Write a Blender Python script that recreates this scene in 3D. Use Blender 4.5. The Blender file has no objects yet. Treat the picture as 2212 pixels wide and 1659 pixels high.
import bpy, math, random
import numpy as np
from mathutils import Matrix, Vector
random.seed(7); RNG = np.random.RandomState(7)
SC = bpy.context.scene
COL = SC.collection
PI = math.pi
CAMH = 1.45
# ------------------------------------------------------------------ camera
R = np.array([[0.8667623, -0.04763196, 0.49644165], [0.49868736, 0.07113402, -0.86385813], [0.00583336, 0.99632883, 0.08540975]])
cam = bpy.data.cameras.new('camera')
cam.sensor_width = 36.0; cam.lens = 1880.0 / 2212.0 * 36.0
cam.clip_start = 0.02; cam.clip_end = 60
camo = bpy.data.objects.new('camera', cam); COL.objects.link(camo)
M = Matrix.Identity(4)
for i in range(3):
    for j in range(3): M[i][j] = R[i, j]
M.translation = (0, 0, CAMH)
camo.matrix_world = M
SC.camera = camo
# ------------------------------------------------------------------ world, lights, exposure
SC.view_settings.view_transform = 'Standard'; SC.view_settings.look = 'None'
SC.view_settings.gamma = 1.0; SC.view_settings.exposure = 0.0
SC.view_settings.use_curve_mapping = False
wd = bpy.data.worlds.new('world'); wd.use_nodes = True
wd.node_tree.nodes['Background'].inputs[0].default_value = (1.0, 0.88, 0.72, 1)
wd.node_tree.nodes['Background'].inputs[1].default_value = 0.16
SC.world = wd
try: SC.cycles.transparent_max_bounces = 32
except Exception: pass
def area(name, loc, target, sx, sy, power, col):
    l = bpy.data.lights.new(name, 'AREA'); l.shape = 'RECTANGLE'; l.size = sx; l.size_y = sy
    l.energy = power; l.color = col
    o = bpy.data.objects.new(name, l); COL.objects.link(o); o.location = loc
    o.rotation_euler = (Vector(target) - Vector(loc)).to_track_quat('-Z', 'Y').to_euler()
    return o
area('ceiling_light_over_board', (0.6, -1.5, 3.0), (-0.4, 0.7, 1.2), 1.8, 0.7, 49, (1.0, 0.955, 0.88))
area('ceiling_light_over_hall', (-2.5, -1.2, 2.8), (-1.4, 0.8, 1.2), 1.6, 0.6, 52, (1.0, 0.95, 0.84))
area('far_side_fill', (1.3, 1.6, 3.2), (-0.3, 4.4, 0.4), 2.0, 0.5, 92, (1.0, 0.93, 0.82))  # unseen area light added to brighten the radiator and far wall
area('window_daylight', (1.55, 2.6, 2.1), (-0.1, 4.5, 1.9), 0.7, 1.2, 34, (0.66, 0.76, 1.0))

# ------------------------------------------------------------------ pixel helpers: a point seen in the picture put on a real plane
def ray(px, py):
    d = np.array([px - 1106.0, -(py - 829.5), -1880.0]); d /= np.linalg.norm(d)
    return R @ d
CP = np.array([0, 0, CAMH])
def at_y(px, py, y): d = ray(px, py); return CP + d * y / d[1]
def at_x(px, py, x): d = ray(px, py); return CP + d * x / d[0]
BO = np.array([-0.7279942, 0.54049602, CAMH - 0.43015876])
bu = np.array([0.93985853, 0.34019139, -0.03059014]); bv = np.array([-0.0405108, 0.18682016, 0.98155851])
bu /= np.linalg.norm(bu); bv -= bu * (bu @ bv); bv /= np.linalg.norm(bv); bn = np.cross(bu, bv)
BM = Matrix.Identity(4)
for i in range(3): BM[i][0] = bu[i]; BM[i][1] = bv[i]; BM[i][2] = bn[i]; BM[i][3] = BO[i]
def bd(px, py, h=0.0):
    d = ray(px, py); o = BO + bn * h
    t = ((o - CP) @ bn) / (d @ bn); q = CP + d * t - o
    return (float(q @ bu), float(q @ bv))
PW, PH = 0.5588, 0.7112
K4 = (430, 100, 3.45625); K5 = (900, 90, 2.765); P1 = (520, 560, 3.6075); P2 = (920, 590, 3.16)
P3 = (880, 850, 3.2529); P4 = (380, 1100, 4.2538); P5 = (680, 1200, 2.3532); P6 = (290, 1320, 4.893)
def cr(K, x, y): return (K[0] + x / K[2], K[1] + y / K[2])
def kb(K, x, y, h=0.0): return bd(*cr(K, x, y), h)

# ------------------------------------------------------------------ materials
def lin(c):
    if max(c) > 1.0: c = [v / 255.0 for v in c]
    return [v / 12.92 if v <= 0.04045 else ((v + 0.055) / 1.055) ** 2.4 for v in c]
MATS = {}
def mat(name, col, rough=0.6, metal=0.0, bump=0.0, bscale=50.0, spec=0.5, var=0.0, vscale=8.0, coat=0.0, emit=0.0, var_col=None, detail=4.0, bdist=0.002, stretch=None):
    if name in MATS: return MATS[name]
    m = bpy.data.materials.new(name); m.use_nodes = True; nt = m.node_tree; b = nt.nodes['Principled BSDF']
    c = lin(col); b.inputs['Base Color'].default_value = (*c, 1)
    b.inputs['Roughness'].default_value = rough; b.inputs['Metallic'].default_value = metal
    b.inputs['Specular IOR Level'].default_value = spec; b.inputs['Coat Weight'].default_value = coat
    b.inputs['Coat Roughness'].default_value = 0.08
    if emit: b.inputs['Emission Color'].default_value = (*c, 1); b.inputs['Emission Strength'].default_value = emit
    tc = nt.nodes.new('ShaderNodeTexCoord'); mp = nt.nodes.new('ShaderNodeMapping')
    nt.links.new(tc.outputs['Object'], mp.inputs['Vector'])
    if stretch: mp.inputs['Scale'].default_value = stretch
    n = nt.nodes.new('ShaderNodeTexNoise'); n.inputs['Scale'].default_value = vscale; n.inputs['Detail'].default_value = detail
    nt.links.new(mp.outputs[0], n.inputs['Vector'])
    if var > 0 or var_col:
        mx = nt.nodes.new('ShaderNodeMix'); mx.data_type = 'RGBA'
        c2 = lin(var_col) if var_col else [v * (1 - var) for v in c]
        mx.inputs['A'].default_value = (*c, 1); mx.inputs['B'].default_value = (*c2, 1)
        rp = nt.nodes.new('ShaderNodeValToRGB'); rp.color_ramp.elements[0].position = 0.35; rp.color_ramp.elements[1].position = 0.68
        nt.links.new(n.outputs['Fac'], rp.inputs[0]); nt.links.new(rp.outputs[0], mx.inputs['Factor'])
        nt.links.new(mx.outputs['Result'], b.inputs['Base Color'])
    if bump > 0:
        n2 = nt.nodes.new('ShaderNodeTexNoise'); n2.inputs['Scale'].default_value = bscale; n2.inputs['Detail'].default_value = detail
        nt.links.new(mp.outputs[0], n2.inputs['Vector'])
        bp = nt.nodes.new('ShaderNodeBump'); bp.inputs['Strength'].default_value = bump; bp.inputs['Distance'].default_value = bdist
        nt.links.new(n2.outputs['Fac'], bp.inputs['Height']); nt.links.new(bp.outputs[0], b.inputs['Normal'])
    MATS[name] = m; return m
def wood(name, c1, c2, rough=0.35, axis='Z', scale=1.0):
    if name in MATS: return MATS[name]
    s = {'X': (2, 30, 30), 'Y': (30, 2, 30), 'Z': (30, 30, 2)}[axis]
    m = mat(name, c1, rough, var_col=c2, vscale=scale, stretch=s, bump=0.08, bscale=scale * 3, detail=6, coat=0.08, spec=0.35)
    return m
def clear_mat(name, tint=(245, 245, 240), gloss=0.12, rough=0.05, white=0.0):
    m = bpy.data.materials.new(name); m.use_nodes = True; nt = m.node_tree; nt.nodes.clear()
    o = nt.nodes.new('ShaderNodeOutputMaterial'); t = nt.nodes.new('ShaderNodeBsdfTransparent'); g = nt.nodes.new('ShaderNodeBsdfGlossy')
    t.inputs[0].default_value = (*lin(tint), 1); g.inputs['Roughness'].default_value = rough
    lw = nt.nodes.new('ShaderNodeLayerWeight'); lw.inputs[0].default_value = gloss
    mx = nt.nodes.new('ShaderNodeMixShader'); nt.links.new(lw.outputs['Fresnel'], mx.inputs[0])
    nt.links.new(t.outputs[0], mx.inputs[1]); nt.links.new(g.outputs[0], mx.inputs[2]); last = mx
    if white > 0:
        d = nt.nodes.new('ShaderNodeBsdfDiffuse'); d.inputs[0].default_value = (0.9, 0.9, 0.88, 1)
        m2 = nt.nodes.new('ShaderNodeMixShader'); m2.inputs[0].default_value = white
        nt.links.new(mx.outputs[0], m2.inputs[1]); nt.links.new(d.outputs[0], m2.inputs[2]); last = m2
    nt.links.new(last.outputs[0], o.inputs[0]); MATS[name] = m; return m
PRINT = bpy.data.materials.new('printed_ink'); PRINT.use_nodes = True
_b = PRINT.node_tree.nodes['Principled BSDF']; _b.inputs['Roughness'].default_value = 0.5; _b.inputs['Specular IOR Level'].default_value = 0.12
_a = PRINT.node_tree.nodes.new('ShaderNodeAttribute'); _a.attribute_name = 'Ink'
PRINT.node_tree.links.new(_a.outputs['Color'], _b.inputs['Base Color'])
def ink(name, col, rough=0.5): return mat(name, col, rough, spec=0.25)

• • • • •

What to produce:
Check each line above for the string "scene" and show the ones that have it.

Result of the task:
Write a Blender Python script that recreates this scene in 3D. Use Blender 4.5. The Blender file has no objects yet. Treat the picture as 2212 pixels wide and 1659 pixels high.
SC = bpy.context.scene